**Task statement**
Transcribe the material word for word, but without the images.

**Supplied information**
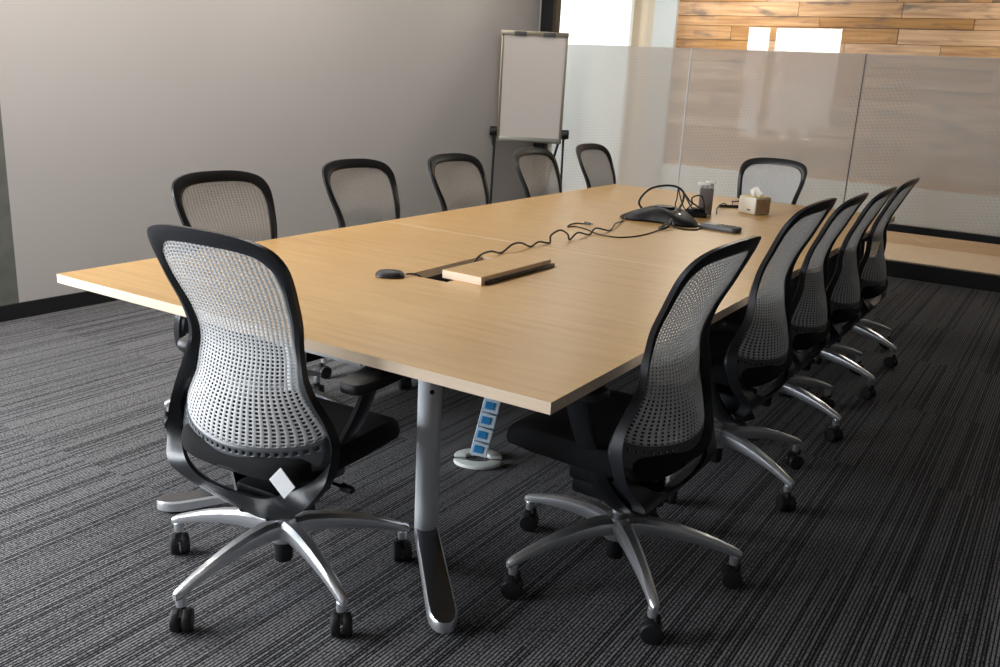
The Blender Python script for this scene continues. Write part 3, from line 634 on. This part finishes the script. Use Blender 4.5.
# ---------------------------------------------------------------- flip chart easel
EC = Vector((-4.405, 7.447, 0)); EA = R(31.5)
ez = empty('flip_chart_easel', EC, EA, 'black tripod flip chart easel with a metal framed board in the far left corner', 'easel')
BZ0, BZ1, BH = .860, 1.808, .300
back = .02
bd = link('board', MB().box(-BH+.012, BH-.012, .0, .012, BZ0+.01, BZ1-.01).mesh('board', wpaint, bevel=.002), ez)
t = MB().box(-BH, -BH+.022, -.012, .018, BZ0, BZ1).box(BH-.022, BH, -.012, .018, BZ0, BZ1).box(-BH, BH, -.012, .018, BZ0-.008, BZ0+.016)
link('board_frame', t.mesh('board_frame', brassy, bevel=.003), ez)
link('clamp_bar', MB().box(-BH-.004, BH+.004, -.030, .020, BZ1-.012, BZ1+.026).mesh('clamp_bar', brassy, bevel=.004), ez)
for s in (-.13, .13): link('clamp_plate', MB().box(s-.055, s+.055, -.036, -.028, BZ1-.018, BZ1+.020).mesh('clamp_plate', grayd, bevel=.002), ez)
link('pen_tray', MB().box(-BH+.02, BH-.02, -.062, -.010, BZ0+.008, BZ0+.016).box(-BH+.02, BH-.02, -.066, -.060, BZ0+.008, BZ0+.042).mesh('pen_tray', mat('tray_metal', (.42,.42,.36), .4, metal=.4), bevel=.002), ez)
tag(link('marker_pen', MB().tube([(-.07, 0, 0), (.07, 0, 0)], .008, 10).mesh('marker_pen', blackg), None, (EC.x+math.cos(EA)*(-.02)+math.sin(EA)*.036, EC.y+math.sin(EA)*(-.02)-math.cos(EA)*.036, BZ0+.025), EA), 'dark marker pen lying in the tray of the flip chart', 'marker')
for s in (-1, 1):
    h = link('hinge_knob', MB().tube([(s*(BH+.002), .012, .940), (s*(BH+.065), .012, .940)], .042, 18).box(min(s*(BH-.005), s*(BH+.042)), max(s*(BH-.005), s*(BH+.042)), -.008, .03, .895, .965).mesh('hinge_knob', black, bevel=.004), ez)
    h['label'] = 'black round hinge knob'
    # front leg straight down, rear leg slanting away
    link('leg', MB().tube([(s*(BH+.018), .01, .93), (s*(BH+.030), -.04, .01)], .011, 10).mesh('leg', black), ez)
link('leg', MB().tube([(-BH-.018, .02, .93), (-BH-.20, .26, .01)], .012, 10).mesh('leg', black), ez)
link('leg', MB().tube([(BH-.010, .02, .93), (BH-.20, .36, .01)], .012, 10).mesh('leg', black), ez)
pd = link('paper_pad', MB().box(-BH+.024, BH-.026, -.016, -.001, BZ0+.020, BZ1-.012).mesh('paper_pad', paper, bevel=.001, segs=1), None, EC, EA)
tag(pd, 'blank paper pad clipped on the flip chart', 'paper pad')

**Result of this task**
The Blender Python script for this scene continues. Write part 3, from line 634 on. This part finishes the script. Use Blender 4.5.
# ---------------------------------------------------------------- flip chart easel
EC = Vector((-4.405, 7.447, 0)); EA = R(31.5)
ez = empty('flip_chart_easel', EC, EA, 'black tripod flip chart easel with a metal framed board in the far left corner', 'easel')
BZ0, BZ1, BH = .860, 1.808, .300
back = .02
bd = link('board', MB().box(-BH+.012, BH-.012, .0, .012, BZ0+.01, BZ1-.01).mesh('board', wpaint, bevel=.002), ez)
t = MB().box(-BH, -BH+.022, -.012, .018, BZ0, BZ1).box(BH-.022, BH, -.012, .018, BZ0, BZ1).box(-BH, BH, -.012, .018, BZ0-.008, BZ0+.016)
link('board_frame', t.mesh('board_frame', brassy, bevel=.003), ez)
link('clamp_bar', MB().box(-BH-.004, BH+.004, -.030, .020, BZ1-.012, BZ1+.026).mesh('clamp_bar', brassy, bevel=.004), ez)
for s in (-.13, .13): link('clamp_plate', MB().box(s-.055, s+.055, -.036, -.028, BZ1-.018, BZ1+.020).mesh('clamp_plate', grayd, bevel=.002), ez)
link('pen_tray', MB().box(-BH+.02, BH-.02, -.062, -.010, BZ0+.008, BZ0+.016).box(-BH+.02, BH-.02, -.066, -.060, BZ0+.008, BZ0+.042).mesh('pen_tray', mat('tray_metal', (.42,.42,.36), .4, metal=.4), bevel=.002), ez)
tag(link('marker_pen', MB().tube([(-.07, 0, 0), (.07, 0, 0)], .008, 10).mesh('marker_pen', blackg), None, (EC.x+math.cos(EA)*(-.02)+math.sin(EA)*.036, EC.y+math.sin(EA)*(-.02)-math.cos(EA)*.036, BZ0+.025), EA), 'dark marker pen lying in the tray of the flip chart', 'marker')
for s in (-1, 1):
    h = link('hinge_knob', MB().tube([(s*(BH+.002), .012, .940), (s*(BH+.065), .012, .940)], .042, 18).box(min(s*(BH-.005), s*(BH+.042)), max(s*(BH-.005), s*(BH+.042)), -.008, .03, .895, .965).mesh('hinge_knob', black, bevel=.004), ez)
    h['label'] = 'black round hinge knob'
    # front leg straight down, rear leg slanting away
    link('leg', MB().tube([(s*(BH+.018), .01, .93), (s*(BH+.030), -.04, .01)], .011, 10).mesh('leg', black), ez)
link('leg', MB().tube([(-BH-.018, .02, .93), (-BH-.20, .26, .01)], .012, 10).mesh('leg', black), ez)
link('leg', MB().tube([(BH-.010, .02, .93), (BH-.20, .36, .01)], .012, 10).mesh('leg', black), ez)
pd = link('paper_pad', MB().box(-BH+.024, BH-.026, -.016, -.001, BZ0+.020, BZ1-.012).mesh('paper_pad', paper, bevel=.001, segs=1), None, EC, EA)
tag(pd, 'blank paper pad clipped on the flip chart', 'paper pad')